Thursday, September 5, 2013

Refuge: An Unnatural History of Family and Place

I bought Refuge for a nonfiction class at UVU (same class where I read An Elemental Thing), but it ended up not being read in class, and it took me until now to read it. Refuge is Terry Tempest Williams' female family history told alongside the story of The Great Salt Lake and her migratory birds. 
It was really hard for me to get into the novel. Chapters opened with different numbers, water level, number of birds, etc. Numbers are hard for me to comprehend, so the significance of the numbers at the beginning of each chapter was missed by me. It also felt like things weren't exactly in order, which was hard for me to understand. It was unclear when things were happening in the timeline. I also felt that Refuge has a very narrow demographic as to who would be most drawn to it. I know it's not something I would pick up off a shelf and take home myself. I give it 3 stars.

The Storyteller

The latest Jodi Picoult book, The Storyteller, is not quite a book I would classify as a "Jodi Picoult" book. I'd classify it as a Holocaust novel instead; it is very much unlike all her other works. Picoult tries to make it her own, make it thought provoking, but for me, it's simply a Holocaust novel. The Storyteller is three stories in one, the past, the present, and the allegory. I enjoyed all three aspects, and felt that they could all stand independently, in fact, I would have been fine without the "present" story. Generally, though, I feel that way about all past/present historical fiction novels. 
So, I did like it. The characters were real, imperfectly so. The story was compelling. I enjoyed reading it, couldn't put it down at parts. The questions of the novel, "Can you forgive the unforgivable?" and "Where is the line between justice and mercy?" did not impact me on the level I would have liked them to, nor did I bond with Sage since I feel I would have made different choices. And yet, I am not Jewish. My grandmother was not in a concentration camp. A Nazi Officer has not asked me to forgive him. This isn't a realistic question for me. I would like to think one way, but until you're in the situation yourself, can you really know how you would respond? I'm not sure. 
The Storyteller is not an original novel, but it is a good read. I highly recommend it. 4.5 Stars.

Wednesday, August 28, 2013

The White Princess

The White Princess is the tale of Elizabeth, the daughter of The White Queen and sister to the Princes in the Tower. At the conclusion of the Cousins' War, when Henry Tudor takes the throne, Henry also takes Elizabeth as his wife. The pair is less than pleased to be wed, but they know it is necessary to unite the houses of York and Lancaster, and it is most necessary for there to be a whole slew of Tudor Princes, else Henry won the war for nothing. Henry struggles to hold the throne, hold the love of England, and gain the love of his wife. Things seem to be going well, but then there is "the boy." The boy who may very well be Prince Richard of York, Elizabeth's brother. The boy with a better claim to the throne then Henry. 

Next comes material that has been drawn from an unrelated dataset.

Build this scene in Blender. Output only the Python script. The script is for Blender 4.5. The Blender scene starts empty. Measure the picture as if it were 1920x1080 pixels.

Philippa Gregory is very upfront with the fact that this is fiction about a mystery, and we don't know the truth of the Princes in the Tower or their death. She is only presenting a case of what might have happened, a story strung together by the facts we do know. Loving Gregory's work as I do, I tend to believe her story, that it is possible things could have happened this way. 

As with all historical fiction, we already know how the story ends. There isn't going to be a big twist. Yet The White Princess is still an enjoyable read. It's not my favorite Gregory work because Elizabeth wasn't as complex a character as her mother or grandmother (I also felt the book ended too soon). She is, however, still a unique character. Same as Henry. Both of them are very realistic and make choices I feel to be true to character. Reading The White Princess also helps one understand Henry VIII better because one comes to understand his heritage. I thoroughly enjoyed and recommend this book.